Evans claimed his revocation was without warning and had he known he was running afoul of local rules, he would have changed his conduct.
His admission was revoked after the trial, but Evans -- the ethics counselor and former outside counsel to the past two GOP speakers of the U.S. House of Representatives -- wanted to clear his name and appealed the revocation.
While the Superior Court didn't question the trial court's observations of Evans during the March 2006 trial, it said he should have been given the opportunity for a hearing to explain his conduct before the revocation took place.
So a hearing is what Evans got -- before all three judges in Philadelphia's Commerce Court Program, including Abramson.
In a two-page opinion signed by Abramson, Judge Mark I. Bernstein and Senior Judge Albert W. Sheppard, the court said Evans has "committed to modifying his behavior henceforth."
The court pulled out one specific exchange from the rather contentious hearing to include in its opinion. In the exchange, the court asked Evans whether, if in the future he thought a reasonable jury would interpret his closing arguments as racial pandering, he would speak similarly to other juries.

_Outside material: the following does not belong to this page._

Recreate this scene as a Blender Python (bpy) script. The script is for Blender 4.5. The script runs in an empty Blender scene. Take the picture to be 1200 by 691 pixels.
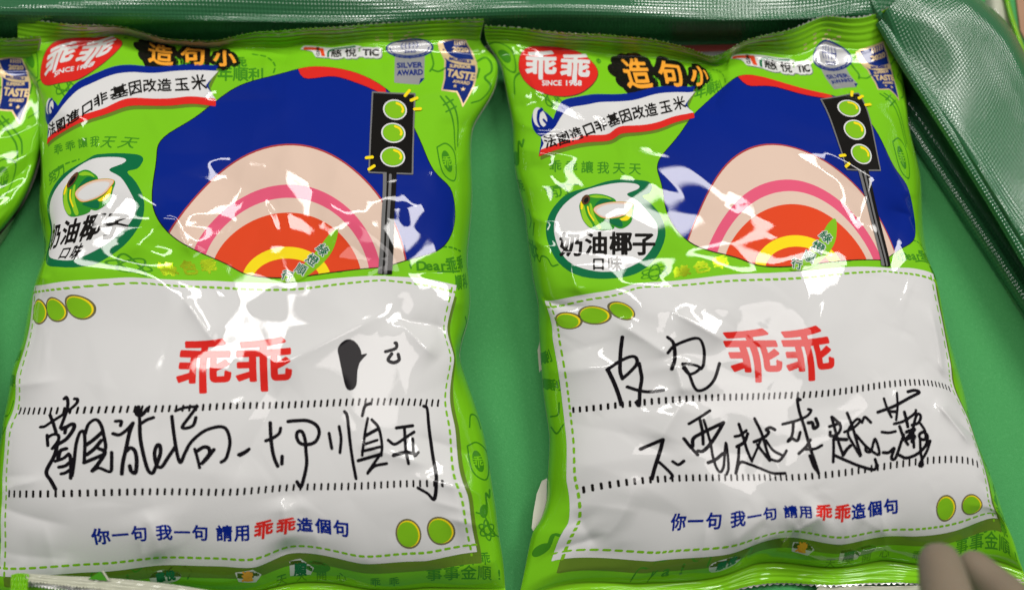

"No," Evans said. "I will be much more careful about making sure that I don't even go near the line. I'm -- I'm -- I'm, listen, I -- I -- I've got the scar here."
Given the outcome at the hearing, the court said it didn't see any reason to take any further action in the matter beyond the opinion of the Superior Court.
"Thus, Mr. Evans now knows where the line is and has stated that he has no intention of behaving similarly in any future case in this commonwealth," the Philadelphia court's opinion said.
There was a lot of back and forth during a recorded discussion before the hearing between the three-judge panel and Evans' attorney, James C. Schwartzman of Stevens & Lee, over why Evans wanted to apologize if he felt he did nothing wrong.
After a few attempts to break into the conversation, Sheppard pointed out in Evans' defense that people say they are sorry all the time, even if they don't see how they erred but feel their behavior offended someone else.
Abramson pushed Schwartzman on whether Evans was introducing extrajudicial information by introducing to the jury during his opening his son who was sitting in the courtroom.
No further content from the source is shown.